The Steering Council election recently concluded, using a new voting method and voting service. It’s fair to say it was a success by any measure. Here are the results:
An informal poll after the election showed that nobody preferred older voting services, although half were indifferent.
More to the point, almost everyone preferred the new voting method. Two had no preference, and only one preferred Approval (which most PSF-related elections still use).
The newer method is called STAR, Score Then Automatic Runoff. Each ballot gives each candidate from 0 through 5 stars. The two candidates with the highest total number of stars proceed to a runoff phase: whichever of the two is preferred on more ballots is the winner. A is preferred to B on a ballot just means the ballot gave more stars to A than to B. The magnitude of the difference doesn’t matter. 2 to 1 is just as much “a preference” as 5 to 0.
For a multi-winner election, put the winner aside, and repeat the process with the candidates remaining. You don’t need to vote again. You cast one ballot at the start and you’re done.
There’s nothing wrong with Approval.
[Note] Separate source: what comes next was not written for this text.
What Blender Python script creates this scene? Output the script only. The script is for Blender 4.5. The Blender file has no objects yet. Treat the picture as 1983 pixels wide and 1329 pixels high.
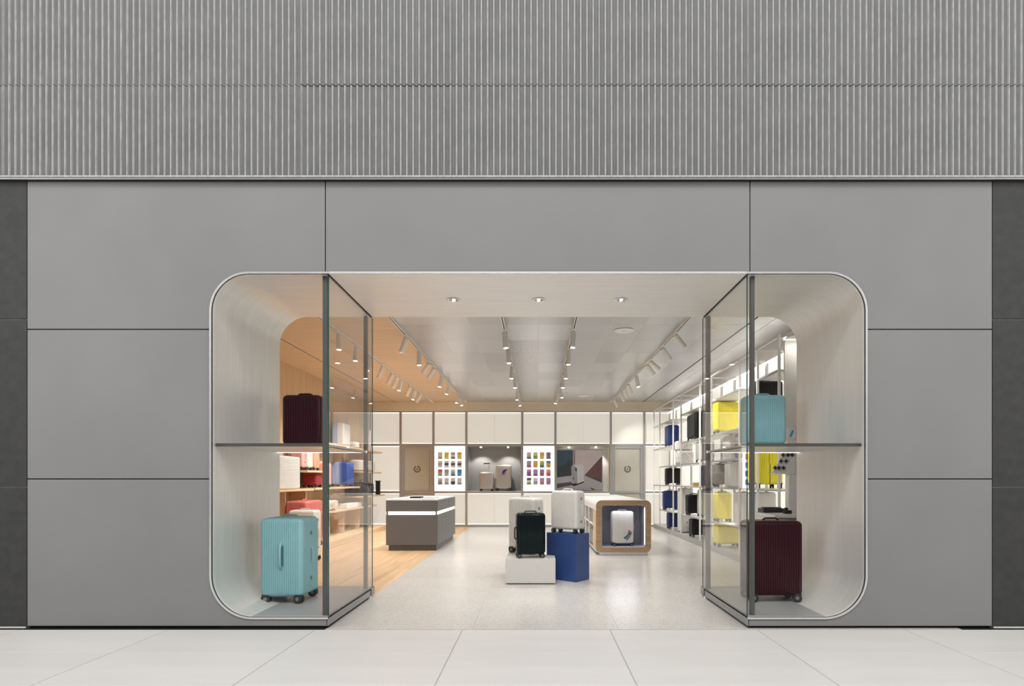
import bpy, bmesh, math, random
from math import sin, cos, pi, radians as R
from mathutils import Vector, Matrix
random.seed(7)
S = bpy.context.scene
COL = S.collection
# ---------------------------------------------------------------- camera, world, lights, exposure
F = 1120.0; CX, CY, EYE = 1040.0, 930.0, 1.22
cam = bpy.data.cameras.new('camera'); co = bpy.data.objects.new('camera', cam); COL.objects.link(co)
co.location = (0, 0, EYE); co.rotation_euler = (R(90), 0, 0)
cam.sensor_width = 36; cam.lens = F/1983*36
cam.shift_x = (991.5-CX)/1983; cam.shift_y = (CY-664.5)/1983; cam.clip_end = 200
S.camera = co
w = bpy.data.worlds.new('world'); S.world = w; w.use_nodes = True
w.node_tree.nodes['Background'].inputs[0].default_value = (1.0, 1.0, 1.0, 1)
w.node_tree.nodes['Background'].inputs[1].default_value = 0.40
S.view_settings.view_transform = 'Standard'; S.view_settings.look = 'None'
S.view_settings.exposure = 0.0; S.view_settings.gamma = 1.0
S.view_settings.use_curve_mapping = False
S.cycles.use_denoising = True
S.cycles.max_bounces = 10; S.cycles.diffuse_bounces = 5; S.cycles.glossy_bounces = 5
S.cycles.transparent_max_bounces = 24
S.cycles.sample_clamp_indirect = 6.0
S.cycles.caustics_reflective = False; S.cycles.caustics_refractive = False

def area(name, loc, target, sx, sy, power, col=(1, 1, 1)):
    l = bpy.data.lights.new(name, 'AREA'); l.shape = 'RECTANGLE'; l.size = sx; l.size_y = sy
    l.energy = power; l.color = col
    o = bpy.data.objects.new(name, l); COL.objects.link(o); o.location = loc
    o.rotation_euler = (Vector(target)-Vector(loc)).to_track_quat('-Z', 'Y').to_euler()
    return o
MALL_KEY = 400; MALL_SOFT = 590; SPOT_W = 76.0; PANEL_E = 0.80
area('mall_key_light', (-0.5, -1.5, 10.2), (0, 4.7, 2.6), 1.0, 1.0, MALL_KEY)
area('mall_ceiling_light', (0, -1.2, 8.5), (0, 2.6, 0), 12, 6, MALL_SOFT, (1.0, 0.985, 0.96))
for sx_ in (-1, 1):  # added out-of-view fill on each side, brightens the opposite portal wall
    area('portal_fill_light', (8.0*sx_, 0.8, 4.2), (-2.6*sx_, 5.4, 1.5), 3.5, 3.0, 230, (1.0, 0.985, 0.965))

# ---------------------------------------------------------------- materials
MATS = {}
def mat(name, col, rough=0.5, metal=0.0, noise=0.04, scale=30.0, bump=0.0, emit=0.0, ecol=None, stretch=(1, 1, 1),
        spec=0.5, alpha=1.0, coat=0.0, col2=None, detail=4.0, aniso=0.0):
    if name in MATS: return MATS[name]
    m = bpy.data.materials.new(name); m.use_nodes = True; nt = m.node_tree; n = nt.nodes; L = nt.links
    p = n['Principled BSDF']
    p.inputs['Roughness'].default_value = rough; p.inputs['Metallic'].default_value = metal
    p.inputs['Specular IOR Level'].default_value = spec; p.inputs['Coat Weight'].default_value = coat
    p.inputs['Anisotropic'].default_value = aniso
    tc = n.new('ShaderNodeTexCoord'); mp = n.new('ShaderNodeMapping'); mp.inputs['Scale'].default_value = stretch
    tx = n.new('ShaderNodeTexNoise'); tx.inputs['Scale'].default_value = scale; tx.inputs['Detail'].default_value = detail
    L.new(tc.outputs['Object'], mp.inputs[0]); L.new(mp.outputs[0], tx.inputs['Vector'])
    cr = n.new('ShaderNodeValToRGB')
    c2 = col2 if col2 else tuple(min(1, c*(1+noise)) for c in col)
    c1 = col if col2 else tuple(c*(1-noise) for c in col)
    cr.color_ramp.elements[0].position = 0.32; cr.color_ramp.elements[1].position = 0.68
    cr.color_ramp.elements[0].color = (*c1, 1); cr.color_ramp.elements[1].color = (*c2, 1)
    L.new(tx.outputs['Fac'], cr.inputs[0]); L.new(cr.outputs[0], p.inputs['Base Color'])
    if bump:
        b = n.new('ShaderNodeBump'); b.inputs['Strength'].default_value = bump; b.inputs['Distance'].default_value = 0.01
        L.new(tx.outputs['Fac'], b.inputs['Height']); L.new(b.outputs[0], p.inputs['Normal'])
    if emit:
        p.inputs['Emission Color'].default_value = (*(ecol or col), 1); p.inputs['Emission Strength'].default_value = emit
    if alpha < 1: p.inputs['Alpha'].default_value = alpha
    MATS[name] = m; return m

def glass_mat(name, tint, f0=0.04):
    m = bpy.data.materials.new(name); m.use_nodes = True; nt = m.node_tree; n = nt.nodes; L = nt.links
    n.remove(n['Principled BSDF']); out = n['Material Output']
    tr = n.new('ShaderNodeBsdfTransparent'); tr.inputs[0].default_value = (*tint, 1)
    gl = n.new('ShaderNodeBsdfGlossy'); gl.inputs['Roughness'].default_value = 0.0
    lw = n.new('ShaderNodeLayerWeight'); lw.inputs[0].default_value = 0.5
    pw = n.new('ShaderNodeMath'); pw.operation = 'POWER'; pw.inputs[1].default_value = 5
    ma = n.new('ShaderNodeMath'); ma.operation = 'MULTIPLY_ADD'; ma.inputs[1].default_value = 0.96; ma.inputs[2].default_value = f0
    mx = n.new('ShaderNodeMixShader')
    L.new(lw.outputs['Facing'], pw.inputs[0]); L.new(pw.outputs[0], ma.inputs[0]); L.new(ma.outputs[0], mx.inputs[0])
    L.new(tr.outputs[0], mx.inputs[1]); L.new(gl.outputs[0], mx.inputs[2]); L.new(mx.outputs[0], out.inputs[0])
    return m

def wood_mat(name, a, b, axis, rough=0.45, scale=6.0, rand=0.0):
    m = bpy.data.materials.new(name); m.use_nodes = True; nt = m.node_tree; n = nt.nodes; L = nt.links
    p = n['Principled BSDF']; p.inputs['Roughness'].default_value = rough
    tc = n.new('ShaderNodeTexCoord'); oi = n.new('ShaderNodeObjectInfo')
    mp = n.new('ShaderNodeMapping'); s = [scale*4]*3; s[axis] = scale*0.18; mp.inputs['Scale'].default_value = s
    ad = n.new('ShaderNodeVectorMath'); ad.operation = 'ADD'
    ml = n.new('ShaderNodeMath'); ml.operation = 'MULTIPLY'; ml.inputs[1].default_value = 37.0
    L.new(oi.outputs['Random'], ml.inputs[0]); L.new(tc.outputs['Object'], ad.inputs[0]); L.new(ml.outputs[0], ad.inputs[1])
    L.new(ad.outputs[0], mp.inputs[0])
    tx = n.new('ShaderNodeTexNoise'); tx.inputs['Scale'].default_value = 1.0; tx.inputs['Detail'].default_value = 6; tx.inputs['Distortion'].default_value = 0.4
    L.new(mp.outputs[0], tx.inputs['Vector'])
    cr = n.new('ShaderNodeValToRGB'); cr.color_ramp.elements[0].position = 0.3; cr.color_ramp.elements[1].position = 0.7
    cr.color_ramp.elements[0].color = (*a, 1); cr.color_ramp.elements[1].color = (*b, 1)
    L.new(tx.outputs['Fac'], cr.inputs[0])
    hv = n.new('ShaderNodeHueSaturation'); mr = n.new('ShaderNodeMapRange')
    mr.inputs['To Min'].default_value = 1-rand; mr.inputs['To Max'].default_value = 1+rand
    L.new(oi.outputs['Random'], mr.inputs['Value']); L.new(mr.outputs[0], hv.inputs['Value'])
    L.new(cr.outputs[0], hv.inputs['Color']); L.new(hv.outputs[0], p.inputs['Base Color'])
    return m

def speckle_mat(name, base, dark, light, rough, scale=160):
    m = bpy.data.materials.new(name); m.use_nodes = True; nt = m.node_tree; n = nt.nodes; L = nt.links
    p = n['Principled BSDF']; p.inputs['Roughness'].default_value = rough
    tc = n.new('ShaderNodeTexCoord')
    v = n.new('ShaderNodeTexVoronoi'); v.inputs['Scale'].default_value = scale
    L.new(tc.outputs['Object'], v.inputs['Vector'])
    sp = n.new('ShaderNodeSeparateColor'); L.new(v.outputs['Color'], sp.inputs[0])
    cr = n.new('ShaderNodeValToRGB'); e = cr.color_ramp.elements
    e[0].position = 0.0; e[0].color = (*dark, 1); e[1].position = 1.0; e[1].color = (*light, 1)
    q = e.new(0.16); q.color = (*base, 1); q = e.new(0.8); q.color = (*base, 1)
    L.new(sp.outputs[0], cr.inputs[0])
    t2 = n.new('ShaderNodeTexNoise'); t2.inputs['Scale'].default_value = 1.7; L.new(tc.outputs['Object'], t2.inputs['Vector'])
    mr = n.new('ShaderNodeMapRange'); mr.inputs['To Min'].default_value = 0.93; mr.inputs['To Max'].default_value = 1.05
    L.new(t2.outputs['Fac'], mr.inputs['Value'])
    hv = n.new('ShaderNodeHueSaturation'); L.new(mr.outputs[0], hv.inputs['Value']); L.new(cr.outputs[0], hv.inputs['Color'])
    L.new(hv.outputs[0], p.inputs['Base Color'])
    return m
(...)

It’s a fine method! And it will usually deliver the same winners as STAR. In large-scale voting simulations, STAR does somewhat better, but that’s not the primary point here.
The point is that people like being able to express more of what they believe, and particularly to express that they like A “a lot more” than B, or “just a little more”, or that they have no preference between them (if so, give them the same number of stars). The happier people are with their voting experience, the more likely they are to vote, and that matters too.
STAR is more involved than Approval, but not much so. Approval is basically a “0 or 1 star” method Every part of STAR is simple, and easy to understand.
STAR is a highly regarded (by voting theory experts) method, and - a story for another day - encourages honest ballots in several ways. Games people play to try to “outwit” purely scored (“cardinal”) or purely preference (“ordinal”) methods are as likely as not to backfire under STAR, because it incorporates aspects of both cardinal and ordinal methods. Each tends to counteract the weaknesses of the other.
STAR’s leading advocacy group is “The Equal Vote Coalition”, which has a world of info about the method:
It’s refreshingly non-hysterical for an advocacy site, though. They play fair, and - yup! - they like Approval too. They just like STAR better.
I’d like to see the PSF move to STAR for Board elections too. How about you?
Hoppy to answer any questions I can. But tagging @ArendPeter, who is an expert on both the method and the voting service. Arend is the best source for definitive answers.